# The request
Both the line containing "empty Blender scene." and the line containing "return (f(r), f(g), f(b), 1)" are to be reproduced exactly, along with every line between them, and nothing more.

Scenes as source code
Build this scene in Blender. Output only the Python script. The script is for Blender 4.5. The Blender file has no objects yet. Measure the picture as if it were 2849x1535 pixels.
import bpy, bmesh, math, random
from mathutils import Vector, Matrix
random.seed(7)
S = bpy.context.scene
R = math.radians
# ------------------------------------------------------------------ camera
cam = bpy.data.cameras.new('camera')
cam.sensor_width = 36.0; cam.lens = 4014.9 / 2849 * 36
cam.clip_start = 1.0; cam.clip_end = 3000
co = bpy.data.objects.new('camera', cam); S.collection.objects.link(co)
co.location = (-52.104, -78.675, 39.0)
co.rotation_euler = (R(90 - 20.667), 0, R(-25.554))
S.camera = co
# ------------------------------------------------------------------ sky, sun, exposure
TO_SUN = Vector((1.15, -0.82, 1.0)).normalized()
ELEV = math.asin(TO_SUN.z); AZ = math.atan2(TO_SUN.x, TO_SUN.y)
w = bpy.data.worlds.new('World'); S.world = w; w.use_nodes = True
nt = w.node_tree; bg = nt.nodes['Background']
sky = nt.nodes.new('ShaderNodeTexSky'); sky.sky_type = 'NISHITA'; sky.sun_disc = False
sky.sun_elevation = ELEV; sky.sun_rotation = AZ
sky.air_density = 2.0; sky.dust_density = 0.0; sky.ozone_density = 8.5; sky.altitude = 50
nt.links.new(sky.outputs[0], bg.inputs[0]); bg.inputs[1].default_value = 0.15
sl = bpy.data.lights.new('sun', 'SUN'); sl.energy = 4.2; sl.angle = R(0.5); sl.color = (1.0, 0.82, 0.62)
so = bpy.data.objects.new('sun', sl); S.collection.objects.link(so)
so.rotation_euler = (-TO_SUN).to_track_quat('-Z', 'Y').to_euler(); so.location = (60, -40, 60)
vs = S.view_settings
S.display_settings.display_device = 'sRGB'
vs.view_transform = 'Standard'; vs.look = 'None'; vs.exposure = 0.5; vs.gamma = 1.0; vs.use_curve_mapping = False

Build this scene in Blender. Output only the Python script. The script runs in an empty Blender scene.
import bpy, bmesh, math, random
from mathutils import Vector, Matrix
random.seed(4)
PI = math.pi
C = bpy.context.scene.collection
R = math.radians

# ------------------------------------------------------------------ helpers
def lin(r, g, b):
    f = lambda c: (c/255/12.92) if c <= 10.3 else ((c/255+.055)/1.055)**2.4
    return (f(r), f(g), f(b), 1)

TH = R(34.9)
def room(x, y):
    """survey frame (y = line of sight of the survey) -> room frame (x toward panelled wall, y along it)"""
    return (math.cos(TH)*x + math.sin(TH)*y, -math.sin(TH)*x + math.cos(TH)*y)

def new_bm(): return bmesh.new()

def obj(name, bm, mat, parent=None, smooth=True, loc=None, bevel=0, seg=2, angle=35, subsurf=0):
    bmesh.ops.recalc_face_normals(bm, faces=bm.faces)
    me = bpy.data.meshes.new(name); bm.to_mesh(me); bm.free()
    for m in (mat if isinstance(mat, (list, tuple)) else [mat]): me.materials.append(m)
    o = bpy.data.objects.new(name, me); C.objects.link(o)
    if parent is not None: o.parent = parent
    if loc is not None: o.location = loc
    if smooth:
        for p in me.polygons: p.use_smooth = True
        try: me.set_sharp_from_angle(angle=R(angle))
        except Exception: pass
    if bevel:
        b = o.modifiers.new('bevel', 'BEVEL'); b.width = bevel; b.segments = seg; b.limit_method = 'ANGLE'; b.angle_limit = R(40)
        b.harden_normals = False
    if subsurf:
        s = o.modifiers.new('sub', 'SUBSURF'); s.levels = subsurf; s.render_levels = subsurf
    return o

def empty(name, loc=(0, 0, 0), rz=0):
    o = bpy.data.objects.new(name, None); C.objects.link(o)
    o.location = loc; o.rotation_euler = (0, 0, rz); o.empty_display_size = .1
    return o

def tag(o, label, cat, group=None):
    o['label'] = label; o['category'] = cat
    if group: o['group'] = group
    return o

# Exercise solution
Build this scene in Blender. Output only the Python script. The script runs in an empty Blender scene.
import bpy, bmesh, math, random
from mathutils import Vector, Matrix
random.seed(4)
PI = math.pi
C = bpy.context.scene.collection
R = math.radians

# ------------------------------------------------------------------ helpers
def lin(r, g, b):
    f = lambda c: (c/255/12.92) if c <= 10.3 else ((c/255+.055)/1.055)**2.4
    return (f(r), f(g), f(b), 1)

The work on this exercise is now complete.